The town of Lenox was the center of the social season in the Berkshires during the Gilded Age, the period between the Civil War and the First World War. Drawn to the Berkshires by artists and writers such as Nathaniel Hawthorne, Herman Melville, Catherine Sedgwick, Fanny Kemble and Henry Wadsworth Longfellow who had settled here early in the 19th century, as well as the beautiful countryside and scenic views of mountains and lakes, many prominent financiers and industrialists constructed luxurious and imposing summer homes in Lenox and the surrounding area. In fact, Ventfort Hall was one of about seventy-five Berkshire Cottages built in Lenox and Stockbridge during this period.

Rotch & Tilden had designed four other Berkshire cottages in Lenox and they were well known for their many city residences as well as public and religious buildings. They also designed many summer houses in Bar Harbor, Maine. Arthur Rotch played a pivotal role in the development of architectural training at both M. I. T. and Harvard, and is also known for the Rotch Traveling Scholarship, founded through the American Institute of Architects to provide European training for American architectural students. Ventfort Hall was completed in 1893.

  

Now on 11.7 acres, Ventfort Hall was originally the centerpiece of a large landscaped garden of 26 acres. The mansion, constructed of brick with brownstone trim, has an impressive porte cochère covering the entrance while the rear of the house, which once had a long view to the south of the Stockbridge Bowl and Monument Mountain, has a wood veranda along its entire length.

Described at the time of its completion as “one of the most beautiful places in Lenox,” the house had “28 rooms, including 15 bedrooms, 13 bathrooms and 17 fireplaces.” Typical of the period, the interior features a soaring three-story great hall and staircase with wood paneling detailing. Other rooms include an elegant salon, paneled library, a dining room, a billiard room and bowling alley. It was designed with all the latest modern amenities, numerous ingeniously ventilated bathrooms, combined gas and electric light fixtures, an elevator, burglar alarms and central heating. The property contained several outbuildings, including two gatehouses, a carriage house/stable and six greenhouses.

 

   

 

   After the deaths of both Sarah and George Morgan, the house was rented for several years to a young widow, Margaret Vanderbilt, whose husband, Alfred Gwynne Vanderbilt, had died on the Lusitania.

In 1925, W. Roscoe and Mary Minturn Bonsal purchased the house after seven years as tenants. Bonsal, a prominent figure in the expansion of railroads throughout the southeast, built the first cross-state railroad in Florida and served as president and treasurer of the North & South Carolina Railway and the South Carolina Western Railway.

After the Bonsals sold Ventfort hall in 1945, the house had a series of owners and was used as a dormitory for Tanglewood students, a summer hotel, the Fokine Ballet Summer Camp and housing for a religious community.

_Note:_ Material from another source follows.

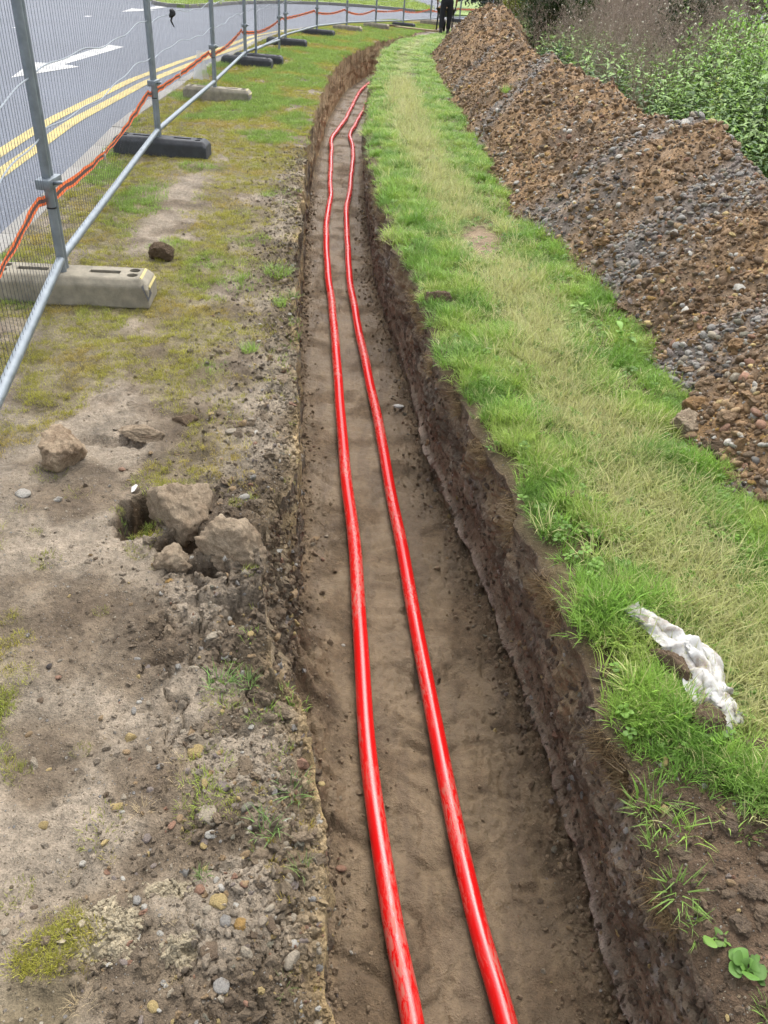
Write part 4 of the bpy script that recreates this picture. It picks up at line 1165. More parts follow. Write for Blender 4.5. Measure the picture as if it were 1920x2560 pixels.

In the mid-1980s the property was sold to a nursing home developer who wanted to demolish the building. In response to this threat, a local preservation group, The Ventfort Hall Association (VHA), was formed in 1994. On June 13, 1997, with the help of many private donations and loans, and with a five-year loan from the National Trust for Historic Preservation, VHA purchased the property.